Utterly shattered, Christopher, a writer of fantasy and science fiction, withdraws from everyone around him, especially his wife, losing himself in his writing by conjuring up worlds where Celia still exists—as a child, as a teenager, as a young single mother—and revealing in his stories not only his own point of view but also those of Janet, the policeman in charge of the case, and the townspeople affected by the tragedy, ultimately culminating in a portrait of a small town changed forever. The Truth About Celia is a profound meditation on grief and loss and how we carry on in its aftermath.
PUBLISHERS WEEKLY
In his well-received story collection (Things That Fall from the Sky), Brockmeier was hailed as a writer of sinuous, startling prose.
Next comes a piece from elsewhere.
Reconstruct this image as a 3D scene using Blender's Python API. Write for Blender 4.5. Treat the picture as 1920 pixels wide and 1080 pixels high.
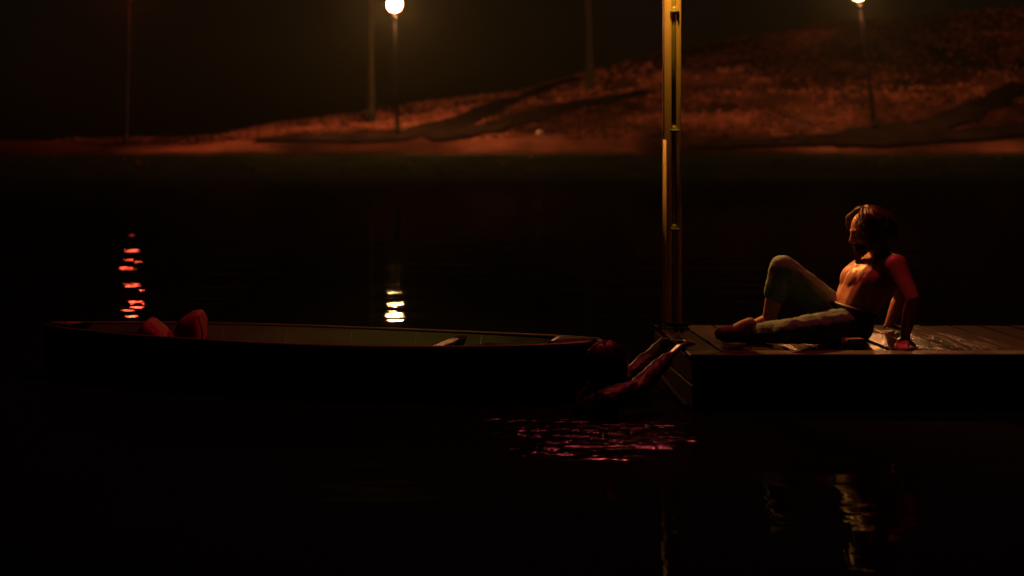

That skill is on full display again in this haunting, subdued debut novel, presented as if written by one Christopher Brooks, a science-fiction writer. In 1997, Christopher lives happily with his wife, Janet, and seven-year-old daughter, Celia, in a beautifully preserved 19th-century house in a peaceful small town. One morning, while Celia and her father are home alone, Celia vanishes from the backyard. There are no clues, no suspects. In successive stand-alone chapters, Brockmeier wanders ever further from a straight recounting of events. He describes the aftermath of Celia's disappearance from the perspective of the community at large, then turns Celia's story into a fantasy about an otherworldly green-skinned child, and finally imagines Celia in a new incarnation as a single mother called Stephanie. Christopher's and Janet's numbness they show little rage, frustration or grief is skillfully rendered, if sometimes oppressively subtle. Christopher lives in a hazy world of guilt, while Janet commits a few quiet acts of rebellion, disrupting the showing of a movie and finally drifting away from her husband. Brockmeier's prose is measured and lovely, and he sketches a number of eerie and compelling scenes, including those in which Christopher believes he receives telephone calls from the missing Celia on a toy phone that she treasured. The fragmented narration may deflect some readers, but others will cherish Brockmeier's seductive turns of phrase and sharp imagination.